E-commerce business Zulily, which sells lifestyle products, brought social media into its recruitment process from a slightly different angle, by inviting candidates to submit an Instagram post that “best represents themselves and what they would bring to the company”.

Digital marketing agency Fetch combined the best of both approaches when it created two Tinder profiles – one male and one female – to find interns located in the New York area. Interested “matches” were asked to send their best pick-up lines, and from there continue conversing with the company’s recruiters. In crowded metropolitan areas like New York, a regular job posting can easily be buried under dozens or even hundreds of others. With its 50 million active users, who spend an average of 90 minutes on the app daily, Tinder isn’t as strange a platform as it may sound for sourcing candidates.

Fetch says it did, in fact, find its perfect intern, and plans to repeat the experiment soon.

 

New ways of connnecting

Brian Murray, the director of Likeable Media who asked candidates to drop him a note on Snapchat, notes there is an increasing need to find new ways to identify outstanding candidates. Even though his company did not hire directly through Snapchat, a few people managed to get interviews. They included a candidate who was fast-tracked through the process, and received an offer less than a fortnight after their initial message.

RGF’s Miles adds, “Competing against rivals at a time when there is a war for talent, the company would need to either stand out from the rest or be more targeted in its talent acquisition methods.”

He shares the example of software company Red 5 Studio, which used social media to source 100 high-potential candidates. Red 5 did not simply reach out to these with an email.

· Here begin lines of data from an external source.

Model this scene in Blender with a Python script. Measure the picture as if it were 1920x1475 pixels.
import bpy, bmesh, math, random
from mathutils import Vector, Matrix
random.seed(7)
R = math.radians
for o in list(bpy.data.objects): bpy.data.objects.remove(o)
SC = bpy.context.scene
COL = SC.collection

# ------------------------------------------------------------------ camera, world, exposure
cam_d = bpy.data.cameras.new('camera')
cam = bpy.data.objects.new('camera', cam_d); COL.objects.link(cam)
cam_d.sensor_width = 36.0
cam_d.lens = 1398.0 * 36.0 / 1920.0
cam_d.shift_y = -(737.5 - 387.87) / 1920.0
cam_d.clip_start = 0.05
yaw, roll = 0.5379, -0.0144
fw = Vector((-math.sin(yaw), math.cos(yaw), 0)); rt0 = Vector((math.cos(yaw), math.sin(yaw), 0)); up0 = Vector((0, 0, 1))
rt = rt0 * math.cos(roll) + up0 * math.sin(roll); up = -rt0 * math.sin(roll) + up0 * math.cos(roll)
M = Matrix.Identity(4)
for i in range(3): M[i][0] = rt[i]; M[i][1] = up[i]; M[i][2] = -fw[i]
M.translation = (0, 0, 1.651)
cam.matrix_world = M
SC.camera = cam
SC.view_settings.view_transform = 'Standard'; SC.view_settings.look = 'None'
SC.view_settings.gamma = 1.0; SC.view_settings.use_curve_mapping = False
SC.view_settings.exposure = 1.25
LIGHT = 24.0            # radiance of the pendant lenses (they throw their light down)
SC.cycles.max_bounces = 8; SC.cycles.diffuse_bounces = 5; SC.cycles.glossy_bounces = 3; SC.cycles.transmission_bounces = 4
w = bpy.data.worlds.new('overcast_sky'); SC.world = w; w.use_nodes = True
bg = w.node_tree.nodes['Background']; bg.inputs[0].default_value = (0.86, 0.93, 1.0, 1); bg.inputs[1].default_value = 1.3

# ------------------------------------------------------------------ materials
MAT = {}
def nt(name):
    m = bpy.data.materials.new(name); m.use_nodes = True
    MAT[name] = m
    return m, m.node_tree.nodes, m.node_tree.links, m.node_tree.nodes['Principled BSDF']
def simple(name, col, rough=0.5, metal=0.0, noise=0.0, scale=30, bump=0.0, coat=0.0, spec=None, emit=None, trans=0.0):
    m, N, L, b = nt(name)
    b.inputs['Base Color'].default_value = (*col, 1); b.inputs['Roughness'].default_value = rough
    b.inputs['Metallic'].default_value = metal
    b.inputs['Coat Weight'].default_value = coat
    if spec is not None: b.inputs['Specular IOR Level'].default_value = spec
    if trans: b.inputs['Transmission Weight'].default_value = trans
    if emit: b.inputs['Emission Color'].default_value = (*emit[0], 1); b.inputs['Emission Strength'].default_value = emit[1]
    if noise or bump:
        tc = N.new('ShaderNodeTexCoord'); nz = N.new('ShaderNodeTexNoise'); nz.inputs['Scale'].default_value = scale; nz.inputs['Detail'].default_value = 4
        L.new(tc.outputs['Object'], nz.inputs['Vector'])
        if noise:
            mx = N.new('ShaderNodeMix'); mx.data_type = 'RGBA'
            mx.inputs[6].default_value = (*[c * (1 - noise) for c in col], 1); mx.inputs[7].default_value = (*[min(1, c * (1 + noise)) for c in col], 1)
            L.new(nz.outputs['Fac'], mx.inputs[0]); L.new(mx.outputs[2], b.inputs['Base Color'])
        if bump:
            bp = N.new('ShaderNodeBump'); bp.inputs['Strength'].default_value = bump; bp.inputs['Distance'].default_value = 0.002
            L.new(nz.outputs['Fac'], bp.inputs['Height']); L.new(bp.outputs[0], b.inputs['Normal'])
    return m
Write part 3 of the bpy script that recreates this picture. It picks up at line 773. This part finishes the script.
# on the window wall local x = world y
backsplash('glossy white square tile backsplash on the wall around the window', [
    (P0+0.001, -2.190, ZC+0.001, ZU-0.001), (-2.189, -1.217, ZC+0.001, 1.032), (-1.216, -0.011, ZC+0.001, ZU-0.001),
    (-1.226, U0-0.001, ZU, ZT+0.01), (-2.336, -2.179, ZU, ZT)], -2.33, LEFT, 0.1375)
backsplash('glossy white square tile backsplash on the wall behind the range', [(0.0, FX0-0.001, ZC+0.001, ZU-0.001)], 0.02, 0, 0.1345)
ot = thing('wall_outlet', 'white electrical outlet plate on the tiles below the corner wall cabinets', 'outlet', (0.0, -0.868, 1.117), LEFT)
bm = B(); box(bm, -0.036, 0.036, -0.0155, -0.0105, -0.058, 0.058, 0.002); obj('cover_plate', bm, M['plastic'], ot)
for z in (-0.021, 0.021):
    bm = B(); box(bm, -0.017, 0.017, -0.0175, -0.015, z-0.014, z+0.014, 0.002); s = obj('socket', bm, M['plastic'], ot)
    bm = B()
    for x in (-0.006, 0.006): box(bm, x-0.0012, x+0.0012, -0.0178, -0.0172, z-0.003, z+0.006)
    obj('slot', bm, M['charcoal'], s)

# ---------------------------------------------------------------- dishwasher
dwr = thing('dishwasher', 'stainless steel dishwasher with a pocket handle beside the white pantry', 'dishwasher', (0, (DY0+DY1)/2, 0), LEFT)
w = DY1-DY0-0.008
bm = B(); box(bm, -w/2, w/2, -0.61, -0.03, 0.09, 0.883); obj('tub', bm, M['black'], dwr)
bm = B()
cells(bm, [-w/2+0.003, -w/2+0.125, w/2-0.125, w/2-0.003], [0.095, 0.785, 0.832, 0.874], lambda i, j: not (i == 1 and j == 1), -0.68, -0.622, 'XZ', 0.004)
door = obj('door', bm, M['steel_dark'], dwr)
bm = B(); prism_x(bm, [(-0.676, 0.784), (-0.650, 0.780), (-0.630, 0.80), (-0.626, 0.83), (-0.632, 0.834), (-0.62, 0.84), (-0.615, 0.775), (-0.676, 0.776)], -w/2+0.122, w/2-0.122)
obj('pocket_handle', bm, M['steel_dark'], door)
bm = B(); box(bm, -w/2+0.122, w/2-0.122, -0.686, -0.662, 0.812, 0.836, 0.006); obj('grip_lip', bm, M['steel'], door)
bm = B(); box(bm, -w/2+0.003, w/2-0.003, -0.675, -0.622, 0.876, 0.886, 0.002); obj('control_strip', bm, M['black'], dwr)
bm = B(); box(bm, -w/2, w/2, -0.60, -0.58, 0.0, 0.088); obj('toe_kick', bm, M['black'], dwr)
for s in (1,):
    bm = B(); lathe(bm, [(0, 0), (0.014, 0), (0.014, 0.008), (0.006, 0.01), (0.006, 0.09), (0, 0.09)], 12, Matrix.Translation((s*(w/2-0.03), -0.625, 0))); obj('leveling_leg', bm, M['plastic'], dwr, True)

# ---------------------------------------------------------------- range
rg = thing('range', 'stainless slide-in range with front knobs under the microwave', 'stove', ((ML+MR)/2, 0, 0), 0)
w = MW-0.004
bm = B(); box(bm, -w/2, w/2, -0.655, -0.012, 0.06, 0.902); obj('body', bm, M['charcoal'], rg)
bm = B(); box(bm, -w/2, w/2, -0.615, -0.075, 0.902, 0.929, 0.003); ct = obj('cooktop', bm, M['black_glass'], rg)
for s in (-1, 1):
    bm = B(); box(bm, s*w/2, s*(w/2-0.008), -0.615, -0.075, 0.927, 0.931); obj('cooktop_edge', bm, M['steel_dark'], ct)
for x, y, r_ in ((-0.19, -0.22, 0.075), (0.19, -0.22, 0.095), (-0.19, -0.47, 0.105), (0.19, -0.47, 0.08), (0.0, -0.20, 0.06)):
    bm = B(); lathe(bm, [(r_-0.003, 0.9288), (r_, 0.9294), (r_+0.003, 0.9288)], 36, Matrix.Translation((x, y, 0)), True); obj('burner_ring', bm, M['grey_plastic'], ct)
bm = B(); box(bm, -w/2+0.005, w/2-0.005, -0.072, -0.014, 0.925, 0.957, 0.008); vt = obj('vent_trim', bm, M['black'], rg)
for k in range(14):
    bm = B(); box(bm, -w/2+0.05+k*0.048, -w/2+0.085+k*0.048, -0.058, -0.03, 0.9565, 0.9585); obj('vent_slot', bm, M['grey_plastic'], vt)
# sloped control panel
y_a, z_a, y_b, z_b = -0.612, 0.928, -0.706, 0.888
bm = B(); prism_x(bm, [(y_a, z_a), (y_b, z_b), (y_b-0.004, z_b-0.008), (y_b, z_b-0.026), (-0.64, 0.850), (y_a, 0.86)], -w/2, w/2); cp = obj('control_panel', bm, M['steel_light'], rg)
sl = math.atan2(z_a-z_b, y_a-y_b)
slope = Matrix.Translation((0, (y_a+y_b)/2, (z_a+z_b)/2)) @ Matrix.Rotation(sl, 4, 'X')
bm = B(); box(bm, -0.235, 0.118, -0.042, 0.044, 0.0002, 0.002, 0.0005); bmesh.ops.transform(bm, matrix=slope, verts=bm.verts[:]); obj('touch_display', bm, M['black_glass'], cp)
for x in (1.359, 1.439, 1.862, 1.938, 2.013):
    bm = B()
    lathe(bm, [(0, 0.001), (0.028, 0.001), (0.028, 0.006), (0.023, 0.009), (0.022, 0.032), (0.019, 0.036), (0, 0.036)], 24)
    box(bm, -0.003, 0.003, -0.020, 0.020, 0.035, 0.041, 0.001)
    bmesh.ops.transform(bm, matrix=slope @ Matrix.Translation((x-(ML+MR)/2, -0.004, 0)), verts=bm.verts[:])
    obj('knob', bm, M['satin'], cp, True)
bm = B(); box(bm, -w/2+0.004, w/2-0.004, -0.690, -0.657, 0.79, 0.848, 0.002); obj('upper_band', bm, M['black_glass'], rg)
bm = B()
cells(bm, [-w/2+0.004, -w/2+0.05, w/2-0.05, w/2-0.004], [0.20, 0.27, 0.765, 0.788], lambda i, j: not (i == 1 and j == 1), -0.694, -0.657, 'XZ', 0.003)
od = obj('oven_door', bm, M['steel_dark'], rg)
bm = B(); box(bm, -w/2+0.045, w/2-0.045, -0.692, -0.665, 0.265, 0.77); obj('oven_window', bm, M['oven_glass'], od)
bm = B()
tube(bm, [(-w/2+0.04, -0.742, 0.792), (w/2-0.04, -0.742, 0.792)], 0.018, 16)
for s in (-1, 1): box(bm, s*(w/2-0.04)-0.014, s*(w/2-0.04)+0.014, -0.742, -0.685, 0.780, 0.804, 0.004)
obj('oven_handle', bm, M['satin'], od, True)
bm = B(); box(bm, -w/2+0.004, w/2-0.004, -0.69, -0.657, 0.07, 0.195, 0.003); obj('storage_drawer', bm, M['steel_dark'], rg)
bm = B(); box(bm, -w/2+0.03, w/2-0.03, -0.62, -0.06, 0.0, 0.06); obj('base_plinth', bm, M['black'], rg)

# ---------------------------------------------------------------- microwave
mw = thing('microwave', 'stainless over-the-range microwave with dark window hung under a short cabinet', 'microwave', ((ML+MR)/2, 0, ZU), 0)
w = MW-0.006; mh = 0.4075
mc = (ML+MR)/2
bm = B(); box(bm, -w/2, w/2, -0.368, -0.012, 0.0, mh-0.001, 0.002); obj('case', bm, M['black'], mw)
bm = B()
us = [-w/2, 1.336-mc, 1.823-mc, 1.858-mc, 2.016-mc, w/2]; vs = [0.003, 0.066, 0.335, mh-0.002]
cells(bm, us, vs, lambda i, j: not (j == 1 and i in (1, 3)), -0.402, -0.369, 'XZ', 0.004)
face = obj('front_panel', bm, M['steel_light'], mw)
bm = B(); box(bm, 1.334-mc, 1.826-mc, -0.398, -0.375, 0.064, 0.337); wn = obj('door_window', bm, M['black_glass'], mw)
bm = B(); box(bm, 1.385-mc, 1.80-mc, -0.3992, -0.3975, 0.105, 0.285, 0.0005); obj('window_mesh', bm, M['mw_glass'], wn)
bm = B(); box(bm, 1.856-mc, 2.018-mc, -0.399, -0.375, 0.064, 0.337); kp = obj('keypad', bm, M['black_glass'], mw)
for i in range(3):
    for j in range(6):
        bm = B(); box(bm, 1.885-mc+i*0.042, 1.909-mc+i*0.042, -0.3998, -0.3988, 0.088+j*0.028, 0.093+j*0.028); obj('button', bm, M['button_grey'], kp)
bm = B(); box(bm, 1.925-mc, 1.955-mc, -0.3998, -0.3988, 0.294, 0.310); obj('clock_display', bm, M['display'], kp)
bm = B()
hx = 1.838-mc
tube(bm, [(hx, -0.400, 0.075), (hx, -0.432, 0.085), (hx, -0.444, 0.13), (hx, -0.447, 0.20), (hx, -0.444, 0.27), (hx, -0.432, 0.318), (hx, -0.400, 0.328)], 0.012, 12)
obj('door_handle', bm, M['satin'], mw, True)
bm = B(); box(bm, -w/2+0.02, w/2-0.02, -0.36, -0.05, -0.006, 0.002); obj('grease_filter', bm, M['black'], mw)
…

Rather, it proceeded to send each a personalised iPod with a recorded message from the CEO inviting them to apply. 90 of the candidates applied, and three of those eventually left their existing jobs to join the company.

As Red 5’s experience demonstrates, the secret to social HR is perhaps in how well a HR professional is able to exploit it to reach and hook in potential candidates. As it stands, social networking is certainly not going anywhere – but for anyone who continuously strives to make real connections in an increasingly digital world, experience shows that the talent will come.